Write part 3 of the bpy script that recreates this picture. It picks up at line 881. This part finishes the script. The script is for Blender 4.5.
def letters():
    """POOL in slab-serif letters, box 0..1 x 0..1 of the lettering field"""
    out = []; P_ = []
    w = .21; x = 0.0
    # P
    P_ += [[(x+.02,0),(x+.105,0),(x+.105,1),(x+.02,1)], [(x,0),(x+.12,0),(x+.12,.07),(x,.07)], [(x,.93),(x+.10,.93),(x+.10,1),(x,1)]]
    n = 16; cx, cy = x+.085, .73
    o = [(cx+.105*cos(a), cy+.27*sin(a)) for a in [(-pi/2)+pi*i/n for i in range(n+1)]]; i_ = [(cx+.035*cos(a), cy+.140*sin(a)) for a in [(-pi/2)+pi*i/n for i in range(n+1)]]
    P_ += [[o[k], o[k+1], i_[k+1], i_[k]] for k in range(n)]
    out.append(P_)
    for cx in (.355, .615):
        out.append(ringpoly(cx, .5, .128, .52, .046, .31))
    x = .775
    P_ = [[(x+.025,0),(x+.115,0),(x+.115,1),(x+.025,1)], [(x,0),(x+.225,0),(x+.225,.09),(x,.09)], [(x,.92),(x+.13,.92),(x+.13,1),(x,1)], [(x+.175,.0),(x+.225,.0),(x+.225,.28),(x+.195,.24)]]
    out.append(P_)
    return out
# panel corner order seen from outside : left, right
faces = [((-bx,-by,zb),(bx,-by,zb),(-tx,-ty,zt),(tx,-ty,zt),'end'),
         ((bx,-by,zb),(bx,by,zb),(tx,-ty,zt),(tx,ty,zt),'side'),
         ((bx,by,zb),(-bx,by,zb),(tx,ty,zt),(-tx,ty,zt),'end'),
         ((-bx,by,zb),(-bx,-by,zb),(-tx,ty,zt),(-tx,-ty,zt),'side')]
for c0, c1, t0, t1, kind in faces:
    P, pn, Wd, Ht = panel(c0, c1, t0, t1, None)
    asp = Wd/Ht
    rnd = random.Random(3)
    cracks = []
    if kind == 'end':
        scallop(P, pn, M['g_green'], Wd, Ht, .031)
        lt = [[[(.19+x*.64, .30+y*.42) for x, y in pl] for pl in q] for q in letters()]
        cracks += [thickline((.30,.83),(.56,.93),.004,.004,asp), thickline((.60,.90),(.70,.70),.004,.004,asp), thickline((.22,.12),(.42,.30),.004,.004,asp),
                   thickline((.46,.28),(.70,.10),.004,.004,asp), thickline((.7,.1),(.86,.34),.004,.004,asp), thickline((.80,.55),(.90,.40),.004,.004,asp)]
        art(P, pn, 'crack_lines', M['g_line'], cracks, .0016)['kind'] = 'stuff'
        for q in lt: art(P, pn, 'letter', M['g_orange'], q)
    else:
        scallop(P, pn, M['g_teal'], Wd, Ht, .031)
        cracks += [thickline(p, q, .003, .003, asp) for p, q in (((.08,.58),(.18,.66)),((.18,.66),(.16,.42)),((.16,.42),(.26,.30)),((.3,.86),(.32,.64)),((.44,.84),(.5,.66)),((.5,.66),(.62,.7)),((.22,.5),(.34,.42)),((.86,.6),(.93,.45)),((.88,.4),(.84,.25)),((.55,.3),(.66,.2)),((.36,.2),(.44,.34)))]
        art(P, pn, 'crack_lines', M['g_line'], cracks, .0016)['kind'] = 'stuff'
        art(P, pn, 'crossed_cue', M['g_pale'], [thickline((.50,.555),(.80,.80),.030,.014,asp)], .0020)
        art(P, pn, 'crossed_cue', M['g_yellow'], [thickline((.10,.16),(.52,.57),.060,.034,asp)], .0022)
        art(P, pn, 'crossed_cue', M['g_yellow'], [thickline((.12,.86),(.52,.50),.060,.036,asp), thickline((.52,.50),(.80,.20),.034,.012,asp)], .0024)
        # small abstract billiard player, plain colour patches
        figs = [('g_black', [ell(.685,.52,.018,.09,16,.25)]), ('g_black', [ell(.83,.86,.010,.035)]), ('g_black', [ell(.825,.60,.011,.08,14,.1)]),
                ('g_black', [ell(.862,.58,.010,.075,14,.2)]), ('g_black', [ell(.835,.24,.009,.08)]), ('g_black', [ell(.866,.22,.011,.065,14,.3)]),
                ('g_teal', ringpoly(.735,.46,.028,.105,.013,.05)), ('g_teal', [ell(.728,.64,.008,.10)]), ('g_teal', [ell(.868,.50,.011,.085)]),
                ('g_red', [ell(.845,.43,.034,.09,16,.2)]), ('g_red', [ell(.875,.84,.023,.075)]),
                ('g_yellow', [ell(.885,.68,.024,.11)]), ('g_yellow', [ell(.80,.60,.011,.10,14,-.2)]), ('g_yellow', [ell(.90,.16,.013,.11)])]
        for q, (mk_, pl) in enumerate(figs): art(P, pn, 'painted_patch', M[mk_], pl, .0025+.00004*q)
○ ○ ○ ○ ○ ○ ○
## Exercise requirements
Copy every line of the material, please, keeping it exactly the same.

## The answer
Write part 3 of the bpy script that recreates this picture. It picks up at line 881. This part finishes the script. The script is for Blender 4.5.
def letters():
    """POOL in slab-serif letters, box 0..1 x 0..1 of the lettering field"""
    out = []; P_ = []
    w = .21; x = 0.0
    # P
    P_ += [[(x+.02,0),(x+.105,0),(x+.105,1),(x+.02,1)], [(x,0),(x+.12,0),(x+.12,.07),(x,.07)], [(x,.93),(x+.10,.93),(x+.10,1),(x,1)]]
    n = 16; cx, cy = x+.085, .73
    o = [(cx+.105*cos(a), cy+.27*sin(a)) for a in [(-pi/2)+pi*i/n for i in range(n+1)]]; i_ = [(cx+.035*cos(a), cy+.140*sin(a)) for a in [(-pi/2)+pi*i/n for i in range(n+1)]]
    P_ += [[o[k], o[k+1], i_[k+1], i_[k]] for k in range(n)]
    out.append(P_)
    for cx in (.355, .615):
        out.append(ringpoly(cx, .5, .128, .52, .046, .31))
    x = .775
    P_ = [[(x+.025,0),(x+.115,0),(x+.115,1),(x+.025,1)], [(x,0),(x+.225,0),(x+.225,.09),(x,.09)], [(x,.92),(x+.13,.92),(x+.13,1),(x,1)], [(x+.175,.0),(x+.225,.0),(x+.225,.28),(x+.195,.24)]]
    out.append(P_)
    return out
# panel corner order seen from outside : left, right
faces = [((-bx,-by,zb),(bx,-by,zb),(-tx,-ty,zt),(tx,-ty,zt),'end'),
         ((bx,-by,zb),(bx,by,zb),(tx,-ty,zt),(tx,ty,zt),'side'),
         ((bx,by,zb),(-bx,by,zb),(tx,ty,zt),(-tx,ty,zt),'end'),
         ((-bx,by,zb),(-bx,-by,zb),(-tx,ty,zt),(-tx,-ty,zt),'side')]
for c0, c1, t0, t1, kind in faces:
    P, pn, Wd, Ht = panel(c0, c1, t0, t1, None)
    asp = Wd/Ht
    rnd = random.Random(3)
    cracks = []
    if kind == 'end':
        scallop(P, pn, M['g_green'], Wd, Ht, .031)
        lt = [[[(.19+x*.64, .30+y*.42) for x, y in pl] for pl in q] for q in letters()]
        cracks += [thickline((.30,.83),(.56,.93),.004,.004,asp), thickline((.60,.90),(.70,.70),.004,.004,asp), thickline((.22,.12),(.42,.30),.004,.004,asp),
                   thickline((.46,.28),(.70,.10),.004,.004,asp), thickline((.7,.1),(.86,.34),.004,.004,asp), thickline((.80,.55),(.90,.40),.004,.004,asp)]
        art(P, pn, 'crack_lines', M['g_line'], cracks, .0016)['kind'] = 'stuff'
        for q in lt: art(P, pn, 'letter', M['g_orange'], q)
    else:
        scallop(P, pn, M['g_teal'], Wd, Ht, .031)
        cracks += [thickline(p, q, .003, .003, asp) for p, q in (((.08,.58),(.18,.66)),((.18,.66),(.16,.42)),((.16,.42),(.26,.30)),((.3,.86),(.32,.64)),((.44,.84),(.5,.66)),((.5,.66),(.62,.7)),((.22,.5),(.34,.42)),((.86,.6),(.93,.45)),((.88,.4),(.84,.25)),((.55,.3),(.66,.2)),((.36,.2),(.44,.34)))]
        art(P, pn, 'crack_lines', M['g_line'], cracks, .0016)['kind'] = 'stuff'
        art(P, pn, 'crossed_cue', M['g_pale'], [thickline((.50,.555),(.80,.80),.030,.014,asp)], .0020)
        art(P, pn, 'crossed_cue', M['g_yellow'], [thickline((.10,.16),(.52,.57),.060,.034,asp)], .0022)
        art(P, pn, 'crossed_cue', M['g_yellow'], [thickline((.12,.86),(.52,.50),.060,.036,asp), thickline((.52,.50),(.80,.20),.034,.012,asp)], .0024)
        # small abstract billiard player, plain colour patches
        figs = [('g_black', [ell(.685,.52,.018,.09,16,.25)]), ('g_black', [ell(.83,.86,.010,.035)]), ('g_black', [ell(.825,.60,.011,.08,14,.1)]),
                ('g_black', [ell(.862,.58,.010,.075,14,.2)]), ('g_black', [ell(.835,.24,.009,.08)]), ('g_black', [ell(.866,.22,.011,.065,14,.3)]),
                ('g_teal', ringpoly(.735,.46,.028,.105,.013,.05)), ('g_teal', [ell(.728,.64,.008,.10)]), ('g_teal', [ell(.868,.50,.011,.085)]),
                ('g_red', [ell(.845,.43,.034,.09,16,.2)]), ('g_red', [ell(.875,.84,.023,.075)]),
                ('g_yellow', [ell(.885,.68,.024,.11)]), ('g_yellow', [ell(.80,.60,.011,.10,14,-.2)]), ('g_yellow', [ell(.90,.16,.013,.11)])]
        for q, (mk_, pl) in enumerate(figs): art(P, pn, 'painted_patch', M[mk_], pl, .0025+.00004*q)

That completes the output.